Oh, Democrats, Never Change

So, as I said, I was caught up in working the debate, so I didn’t really have an opinion about who won. But I came home to find the general internet consensus was the Wade Munday had out-performed the other two candidates. I thought he did fine, don’t get me wrong, but, if the response today from Kuhn’s and Forrester’s camps are any indication, he must have freaked them the fuck out, since both camps came out with statements implying, if not outright saying, that Munday was going to leave the race (see here and here).

Nice.

So, I guess the unity and getting along starts after the election?

Oh, Huck

I think that, if the word “nigger” appears too many times in The Adventures of Huckleberry Finn to make it appropriate for school-children, it’s better to have them wait to read it when they’re ready than to give them a sanitized version. It goes back to our discussion this morning–let’s not bear false witness to kids about the book.

But, hey, modifying a work of literature in the public domain substantially enough that you then can copyright it is not a bad way to make a living.

I’m already planning my next book, The Scarlet Letter, which I will change to “B” and thus make the book about bigamy, not adultery.

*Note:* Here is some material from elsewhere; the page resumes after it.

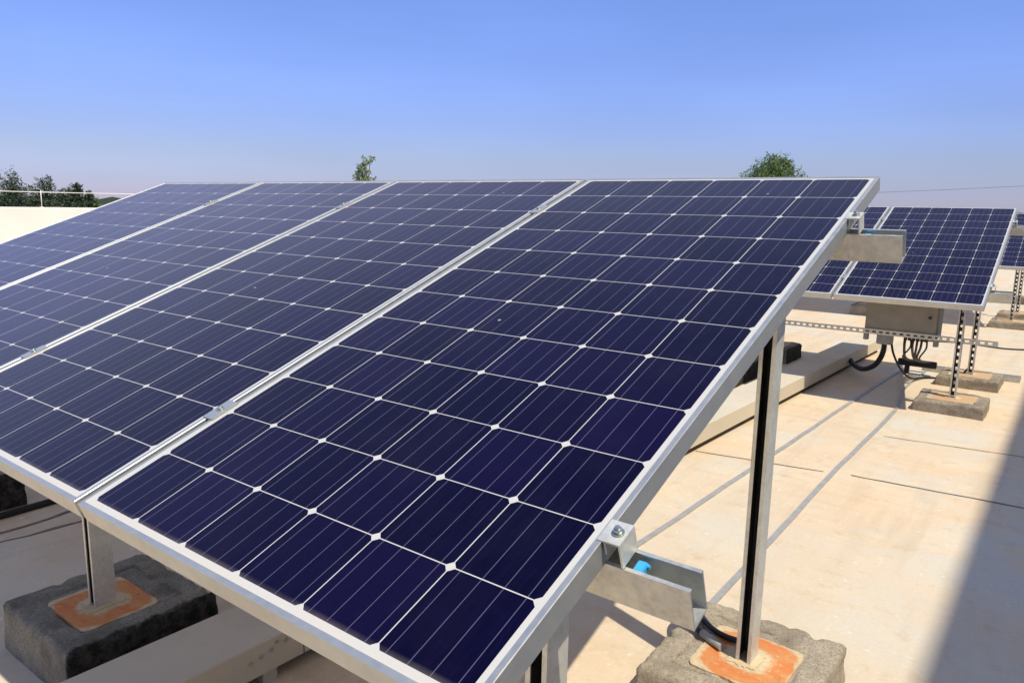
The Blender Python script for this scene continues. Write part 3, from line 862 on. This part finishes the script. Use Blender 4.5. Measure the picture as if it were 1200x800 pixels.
lt(-40.2, 16.75, 2.15, .65, 8, 'smaller dark tree in the clump, third before its right end')
lt(-40.0, 17.05, 2.35, .42, 9, 'narrow dark tree with one leaning top, right of the clump')
lt(-39.9, 17.55, 1.95, .42, 10, 'low dark tree at the right end of the left clump')
lt(-39.6, 17.75, 1.45, .5, 12, 'low light green bush at the right end of the left clump', 'leaf_mid')
lt(-42.5, 15.2, 1.9, 1.2, 15, 'dark tree set behind the gap in the left clump')
for k, (x, y, t, w) in enumerate(((-43.5, 12.2, 1.75, 1.2), (-43.2, 13.6, 1.9, 1.2), (-43.0, 15.0, 1.8, 1.1), (-42.6, 16.4, 1.85, 1.0), (-42.2, 17.4, 1.6, .8))):
    lt(x, y, t, w, 50 + k, ['low dark shrub crown filling the left end of the clump behind the parapet', 'dark shrub crown filling between the first two trees of the left clump',
       'dark shrub crown filling the middle of the left clump', 'dark shrub crown filling below the round tree of the left clump', 'low shrub crown at the right end of the left clump'][k], n=12000)
# small wispy tree above the front row
tree('slender_tree', (-32.1, 29.35, GZ), 4.1, [(-.15, 0, 10.9, .50, .85), (.15, .1, 10.6, .6, .6), (.08, 0, 11.6, .42, .55), (.32, .2, 12.0, .30, .22), (-.28, -.1, 11.35, .34, .45)],
     M['leaf_lime'], 'small wispy light green tree top rising behind the front row', n=2600, leaf=.13, seed=21)
# round crown behind the nearest panel
tree('round_tree', (-12.9, 42.0, GZ), 4.6, [(0, 0, 11.0, 1.35, 1.45), (-.75, -.5, 10.7, 1.0, .95), (.8, .5, 10.9, .95, 1.1), (1.15, .8, 10.5, .75, .8), (.2, .1, 11.9, .8, .75), (-1.2, -.8, 10.3, .6, .6), (.55, .4, 12.05, .5, .6)],
     M['leaf_mid'], 'round bushy green tree crown rising behind the nearest panel', n=24000, leaf=.12, seed=33, up=.8)

# power line far behind at the right, with the mast it passes
pl = empty('power_line', (-8, 70, -8), label='thin dark overhead wire across the sky at the right', cat='wire')
bm = B(); tube(bm, [(-24, 0, 11.0), (-12, 0, 11.02), (-5.7, 0, 11.27), (5.2, 0, 11.82), (20, 0, 12.8)], .022, 6, sub=6); build('wire', bm, M['grey_plastic'], pl)
for x, z in ((-24, 11.2), (20, 13.0)):
    bm = B(); tube(bm, [(x, 0, 0), (x, 0, z)], lambda L, i: .14 - .05 * min(1, L / 12), 8, sub=1); build('pole', bm, M['grey_plastic'], pl)
# far hazy tree line on the horizon
bm = B(); rnd = random.Random(4); prev = None
for i in range(220):
    a = R(20 + i * .75); d = 700 + 60 * math.sin(i * .3)
    x, y = 1.5 + d * math.cos(a), d * math.sin(a)
    h = -8 + 10 + 3 * noise.noise((i * .25, 0, 0)) + rnd.uniform(0, 2.2)
    ring = [bm.verts.new((x, y, -8)), bm.verts.new((x, y, h)), bm.verts.new((x * 1.06, y * 1.06, h - 1)), bm.verts.new((x * 1.06, y * 1.06, -8))]
    if prev:
        for k in range(3): bm.faces.new((prev[k], prev[k + 1], ring[k + 1], ring[k]))
    prev = ring
build('distant_woodland', bm, M['leaf_dark'], kind='stuff', label='distant line of woodland on the horizon', cat='woodland')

You’re jealous you didn’t think of it first, I know. But there are 24 other letters waiting to be claimed.

Ha, you know, I’m joking, but Huck Finn is in the public domain. It would be an interesting form of social protest for folks to make “school-safe” versions of Huck Finn with various words swapped in for the offending one. Or the word just deleted. Undermine the market for this version.

That would be funny.

In Which the Butcher’s Car about Killed Me

As you recall, our neighbors’ were recently broken into. So, I’m sitting there on the couch last  night when I hear what sounds like a short series of whistles by the front door. “Twee-twee-twee-twee” and then the same thing over by the dining room window. The dog is freaking the fuck out. I am freaking the fuck out.

I call the Butcher. “Where are you?”

“I just got home.”

“Someone’s here. I mean, in the fucking front yard. I heard them whistling.”

The Butcher bursts into the house. He grabs a large object with which to beat someone. I tell him about the whistling. “Twee-twee-twee-twee.”

He slumps a little in relief and starts to laugh.

“Yeah, that was my car. When it’s cold it squeaks like that.”

Shoot, it still took a good ten minutes for the adrenaline rush to wear off.

False Witness

I’m talking about Nathan Bedford Forrest over at Pith this morning. And I’m thinking about this post I read yesterday or the day before but can’t now find about bearing false witness. In the post was this discussion about how the perniciousness of bearing false witness lies not only in the lie and the harm it can do immediately to the person you’re lying about, but the long-term damage it does to a whole community, in part, because the bearer often acts so long like what he or she has said is true that he or she comes to believe it.

So, it’s like a double-whammy. You have all of the problems of lying and the evil perpetrated against the person being lied about, but you also have the rot it does to the community to have within it members who have had to commit to a false reality, to a version of events that they know is not true.

In some ways, I’ll say that this is the thing I find most baffling about the Civil War discussions down here. The historical documents are widely available. People’s own accounts of why they did things are or why they thought things were happening to them are easy to find.

And yet, at some point, people became committed to this idea that the war wasn’t about what everyone said it was about, but about something else. Not slavery, but states’ rights. And it seems like they became committed to believing it, not because it was true, but in fact because they could not come to terms with what it would mean that they had been lied to, that someone consciously made the decision to say “we will move from the truth and commit to this lie until everyone believes it.”

But that is a pretty hard thing to come to terms with.